In a landmark decision, Major League Baseball Commissioner Rob Manfred on Tuesday removed Pete Rose, “Shoeless” Joe Jackson, and other deceased players from the sport’s permanently ineligible list, making them eligible for potential Hall of Fame induction.
Manfred’s ruling establishes that MLB’s punishment for banned individuals ends with their death, a policy shift that affects 16 deceased players and one deceased owner previously banned for life.
“Obviously, a person no longer with us cannot represent a threat to the integrity of the game,” Manfred wrote in a letter to attorney Jeffrey M. Lenkov, who petitioned for Rose’s removal from the list on January 8. “Moreover, it is hard to conceive of a penalty that has more deterrent effect than one that lasts a lifetime with no reprieve. Therefore, I have concluded that permanent ineligibility ends upon the passing of the disciplined individual, and Mr. Rose will be removed from the permanently ineligible list.”
The decision ends Rose’s 35-year baseball exile that began when he accepted a lifetime ban from then-commissioner A. Bartlett Giamatti in August 1989, following an MLB investigation that determined he had bet on games while managing the Cincinnati Reds.
For Jackson, who died in 1951, the ruling ends more than a century of exclusion. Jackson and seven other Chicago White Sox players were banned in 1921 by MLB’s first commissioner, Kenesaw Mountain Landis, for fixing the 1919 World Series in what became known as the “Black Sox Scandal.”
Lenkov, who began campaigning for Rose’s reinstatement nearly a decade ago, expressed the family’s relief at the decision.

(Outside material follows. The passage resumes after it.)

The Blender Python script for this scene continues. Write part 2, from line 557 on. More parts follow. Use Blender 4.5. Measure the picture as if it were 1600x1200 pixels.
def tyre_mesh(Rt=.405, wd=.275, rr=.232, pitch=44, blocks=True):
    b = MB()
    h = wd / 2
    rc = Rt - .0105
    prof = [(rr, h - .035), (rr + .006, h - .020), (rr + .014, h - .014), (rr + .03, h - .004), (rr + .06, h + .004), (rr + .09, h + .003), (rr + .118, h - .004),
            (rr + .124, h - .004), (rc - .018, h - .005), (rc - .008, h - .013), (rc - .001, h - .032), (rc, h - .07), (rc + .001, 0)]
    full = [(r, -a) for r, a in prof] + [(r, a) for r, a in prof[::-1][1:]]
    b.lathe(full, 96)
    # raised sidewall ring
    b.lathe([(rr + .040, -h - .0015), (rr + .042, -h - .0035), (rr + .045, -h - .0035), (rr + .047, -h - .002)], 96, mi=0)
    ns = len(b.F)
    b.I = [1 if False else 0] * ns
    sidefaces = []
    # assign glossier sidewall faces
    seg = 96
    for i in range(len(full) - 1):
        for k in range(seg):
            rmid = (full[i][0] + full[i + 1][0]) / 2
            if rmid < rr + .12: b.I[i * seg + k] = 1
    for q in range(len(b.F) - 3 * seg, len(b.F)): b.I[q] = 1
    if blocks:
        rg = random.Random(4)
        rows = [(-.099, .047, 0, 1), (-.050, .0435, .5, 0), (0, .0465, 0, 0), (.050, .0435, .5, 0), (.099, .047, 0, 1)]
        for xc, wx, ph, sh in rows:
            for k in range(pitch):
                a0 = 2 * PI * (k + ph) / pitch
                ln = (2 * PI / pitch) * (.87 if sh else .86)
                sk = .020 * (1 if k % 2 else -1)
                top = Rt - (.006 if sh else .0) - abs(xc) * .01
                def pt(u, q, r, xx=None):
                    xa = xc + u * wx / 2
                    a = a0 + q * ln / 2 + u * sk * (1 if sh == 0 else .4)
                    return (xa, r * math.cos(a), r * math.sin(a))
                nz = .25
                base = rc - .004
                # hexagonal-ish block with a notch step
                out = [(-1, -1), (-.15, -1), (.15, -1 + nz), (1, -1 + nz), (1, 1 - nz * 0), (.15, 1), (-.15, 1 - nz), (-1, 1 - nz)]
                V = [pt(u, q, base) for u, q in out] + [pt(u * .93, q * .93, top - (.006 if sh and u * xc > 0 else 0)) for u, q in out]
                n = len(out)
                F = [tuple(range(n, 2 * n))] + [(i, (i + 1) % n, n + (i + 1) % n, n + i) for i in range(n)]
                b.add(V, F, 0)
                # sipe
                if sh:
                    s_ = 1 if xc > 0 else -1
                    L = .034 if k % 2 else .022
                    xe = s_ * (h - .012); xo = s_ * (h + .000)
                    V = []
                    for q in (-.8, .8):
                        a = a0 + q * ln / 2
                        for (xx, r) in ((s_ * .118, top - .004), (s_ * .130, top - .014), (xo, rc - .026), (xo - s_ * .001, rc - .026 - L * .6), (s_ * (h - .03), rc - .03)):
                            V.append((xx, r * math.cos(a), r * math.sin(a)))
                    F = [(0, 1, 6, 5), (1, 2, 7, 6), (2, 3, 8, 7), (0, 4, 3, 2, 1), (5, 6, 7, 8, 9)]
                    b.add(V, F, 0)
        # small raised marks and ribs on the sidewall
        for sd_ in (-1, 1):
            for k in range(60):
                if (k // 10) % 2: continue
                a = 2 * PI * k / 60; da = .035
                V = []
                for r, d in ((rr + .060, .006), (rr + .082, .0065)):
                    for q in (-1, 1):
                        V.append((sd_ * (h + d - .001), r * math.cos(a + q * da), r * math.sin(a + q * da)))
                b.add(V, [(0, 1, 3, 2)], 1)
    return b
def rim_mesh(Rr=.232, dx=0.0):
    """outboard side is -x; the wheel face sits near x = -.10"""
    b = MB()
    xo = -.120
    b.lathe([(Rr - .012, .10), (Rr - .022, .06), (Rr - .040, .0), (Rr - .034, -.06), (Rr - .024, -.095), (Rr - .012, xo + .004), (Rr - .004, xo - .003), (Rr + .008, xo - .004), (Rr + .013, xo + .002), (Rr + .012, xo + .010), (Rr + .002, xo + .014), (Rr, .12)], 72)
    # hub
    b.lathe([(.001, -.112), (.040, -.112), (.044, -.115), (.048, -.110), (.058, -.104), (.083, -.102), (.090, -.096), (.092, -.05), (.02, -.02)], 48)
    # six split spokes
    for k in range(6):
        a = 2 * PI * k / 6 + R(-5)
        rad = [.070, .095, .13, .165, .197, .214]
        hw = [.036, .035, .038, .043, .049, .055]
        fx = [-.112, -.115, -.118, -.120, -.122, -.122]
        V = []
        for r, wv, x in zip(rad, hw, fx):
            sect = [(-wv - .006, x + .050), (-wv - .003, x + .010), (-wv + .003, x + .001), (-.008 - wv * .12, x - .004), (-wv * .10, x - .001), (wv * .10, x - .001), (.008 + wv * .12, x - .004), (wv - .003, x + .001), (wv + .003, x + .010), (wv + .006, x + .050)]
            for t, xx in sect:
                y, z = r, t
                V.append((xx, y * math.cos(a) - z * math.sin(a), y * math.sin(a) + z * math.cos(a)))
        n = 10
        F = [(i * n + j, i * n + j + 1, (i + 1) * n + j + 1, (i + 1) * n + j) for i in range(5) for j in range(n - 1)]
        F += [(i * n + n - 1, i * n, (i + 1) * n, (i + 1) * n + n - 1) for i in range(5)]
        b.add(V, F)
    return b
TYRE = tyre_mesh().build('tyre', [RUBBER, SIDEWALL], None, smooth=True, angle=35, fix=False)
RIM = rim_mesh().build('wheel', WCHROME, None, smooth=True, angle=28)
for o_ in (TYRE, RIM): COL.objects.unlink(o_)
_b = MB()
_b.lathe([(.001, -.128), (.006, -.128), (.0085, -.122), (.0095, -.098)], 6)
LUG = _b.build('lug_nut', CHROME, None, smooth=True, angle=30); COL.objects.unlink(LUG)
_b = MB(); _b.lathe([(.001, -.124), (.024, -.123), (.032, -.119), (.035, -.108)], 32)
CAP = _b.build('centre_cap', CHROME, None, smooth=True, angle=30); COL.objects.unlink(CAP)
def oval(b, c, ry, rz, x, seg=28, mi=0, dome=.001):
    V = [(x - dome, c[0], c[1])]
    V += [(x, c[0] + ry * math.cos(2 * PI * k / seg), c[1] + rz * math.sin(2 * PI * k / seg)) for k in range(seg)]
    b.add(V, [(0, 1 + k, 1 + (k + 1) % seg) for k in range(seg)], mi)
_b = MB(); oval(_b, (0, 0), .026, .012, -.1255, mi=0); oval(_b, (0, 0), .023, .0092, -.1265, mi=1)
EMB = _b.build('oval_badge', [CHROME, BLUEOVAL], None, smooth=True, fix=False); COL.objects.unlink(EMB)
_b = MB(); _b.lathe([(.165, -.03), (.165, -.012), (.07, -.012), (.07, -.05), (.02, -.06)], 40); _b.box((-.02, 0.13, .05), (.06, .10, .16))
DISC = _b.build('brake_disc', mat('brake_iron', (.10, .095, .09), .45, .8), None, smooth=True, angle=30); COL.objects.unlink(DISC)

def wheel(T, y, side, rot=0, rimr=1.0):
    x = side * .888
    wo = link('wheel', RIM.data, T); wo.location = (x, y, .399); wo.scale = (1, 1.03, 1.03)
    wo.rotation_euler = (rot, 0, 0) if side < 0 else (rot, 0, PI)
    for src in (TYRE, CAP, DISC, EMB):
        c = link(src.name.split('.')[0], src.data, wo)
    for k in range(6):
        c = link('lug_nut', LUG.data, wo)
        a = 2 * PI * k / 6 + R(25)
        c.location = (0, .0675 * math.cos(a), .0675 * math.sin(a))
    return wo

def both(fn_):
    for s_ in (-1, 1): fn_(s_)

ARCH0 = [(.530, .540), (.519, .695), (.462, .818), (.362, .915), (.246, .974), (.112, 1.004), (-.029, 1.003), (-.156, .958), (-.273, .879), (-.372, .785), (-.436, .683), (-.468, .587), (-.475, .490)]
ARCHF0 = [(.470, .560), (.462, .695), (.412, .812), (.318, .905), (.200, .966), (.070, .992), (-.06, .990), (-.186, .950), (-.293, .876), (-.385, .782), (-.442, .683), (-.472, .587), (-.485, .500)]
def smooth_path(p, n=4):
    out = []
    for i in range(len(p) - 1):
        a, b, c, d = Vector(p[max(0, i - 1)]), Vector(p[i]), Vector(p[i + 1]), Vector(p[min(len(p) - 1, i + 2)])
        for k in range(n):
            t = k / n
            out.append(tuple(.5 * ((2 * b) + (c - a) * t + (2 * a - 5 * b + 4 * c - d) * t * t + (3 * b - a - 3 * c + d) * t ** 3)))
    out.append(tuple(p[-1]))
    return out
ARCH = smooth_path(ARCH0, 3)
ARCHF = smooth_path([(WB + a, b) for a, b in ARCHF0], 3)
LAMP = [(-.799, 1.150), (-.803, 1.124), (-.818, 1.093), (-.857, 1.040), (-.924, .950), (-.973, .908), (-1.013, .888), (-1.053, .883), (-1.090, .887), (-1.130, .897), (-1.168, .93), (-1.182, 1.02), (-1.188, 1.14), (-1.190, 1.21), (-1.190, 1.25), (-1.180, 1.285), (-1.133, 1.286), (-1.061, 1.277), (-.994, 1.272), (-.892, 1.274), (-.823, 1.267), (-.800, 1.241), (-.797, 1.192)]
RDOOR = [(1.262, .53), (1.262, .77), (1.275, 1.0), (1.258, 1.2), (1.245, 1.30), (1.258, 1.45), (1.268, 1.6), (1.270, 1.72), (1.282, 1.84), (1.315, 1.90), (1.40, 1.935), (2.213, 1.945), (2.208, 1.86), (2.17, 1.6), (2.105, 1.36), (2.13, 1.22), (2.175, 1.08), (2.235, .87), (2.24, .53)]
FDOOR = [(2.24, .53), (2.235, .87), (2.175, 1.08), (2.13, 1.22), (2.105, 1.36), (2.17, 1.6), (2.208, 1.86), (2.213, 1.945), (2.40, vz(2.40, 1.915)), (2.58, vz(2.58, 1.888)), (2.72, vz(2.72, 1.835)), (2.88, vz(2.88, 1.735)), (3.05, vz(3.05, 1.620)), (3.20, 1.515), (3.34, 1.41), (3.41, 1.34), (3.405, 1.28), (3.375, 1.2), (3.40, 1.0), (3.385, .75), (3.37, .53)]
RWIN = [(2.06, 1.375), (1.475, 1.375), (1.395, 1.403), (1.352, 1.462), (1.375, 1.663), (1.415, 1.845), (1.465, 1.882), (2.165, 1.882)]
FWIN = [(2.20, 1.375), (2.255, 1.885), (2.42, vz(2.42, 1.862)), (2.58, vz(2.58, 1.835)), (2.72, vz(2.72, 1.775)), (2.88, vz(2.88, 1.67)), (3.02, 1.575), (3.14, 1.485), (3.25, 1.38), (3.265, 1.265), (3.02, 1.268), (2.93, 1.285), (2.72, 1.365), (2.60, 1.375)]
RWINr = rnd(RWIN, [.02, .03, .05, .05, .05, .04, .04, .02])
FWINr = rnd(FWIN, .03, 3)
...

“This has been a long journey,” Lenkov said. “On behalf of the family, they are very proud and pleased and know that their father would have been overjoyed at this decision today.”
Jane Forbes Clark, chairman of the board of the Hall of Fame, confirmed that Rose, Jackson and others can now be considered by the Historical Overview Committee, which will “develop the ballot of eight names for the Classic Baseball Era Committee… to vote on when it meets next in December 2027.” Rose and Jackson would need 12 of 16 votes to win induction, meaning the earliest they could be enshrined is summer 2028.
In 1991, shortly before Rose’s first year of Hall of Fame eligibility, the Hall’s board decided any player on MLB’s permanently ineligible list would also be ineligible for election, a rule some called “the Pete Rose rule.”
Hall of Famer Mike Schmidt, Rose’s former Phillies teammate, celebrated the news in a statement, calling it “a great day for baseball.”
Few players in baseball history had more remarkable careers than Rose. He is major league baseball’s career leader in hits (4,256), games played (3,562), at-bats (14,053), singles (3,215) and outs (10,328). He won the World Series three times and finished with a .303 lifetime batting average.
Jackson, whose .356 career batting average ranks fourth in MLB history, has long had advocates arguing for his induction. Despite accepting $5,000 from gamblers to throw the 1919 World Series, Jackson batted .375, didn’t make an error, and hit the series’ only home run.
Rose died last September at age 83, having spent the last weeks of his life still hoping for reinstatement. In his final interview, just 10 days before his death, Rose expressed frustration at the possibility of posthumous recognition.
“What good is it going to do me or my fans if they put me in the Hall of Fame a couple years after I pass away?” Rose said. “What’s the point? What’s the point? Because they’ll make money over it?”
Manfred consulted with President Donald Trump and Forbes Clark before announcing his decision. Earlier this year, Trump had announced plans to posthumously pardon Rose, who served five months in federal prison for tax evasion in 1990.
The commissioner emphasized that while he was removing Rose from baseball’s banned list, the Hall of Fame decision remains separate. In his letter, Manfred referenced Giamatti’s statement that “it is not part of my authority or responsibility to express any view concerning Mr. Rose’s… possible election to the Hall of Fame. I agree with Commissioner Giamatti that responsibility for that decision lies with the Hall of Fame.”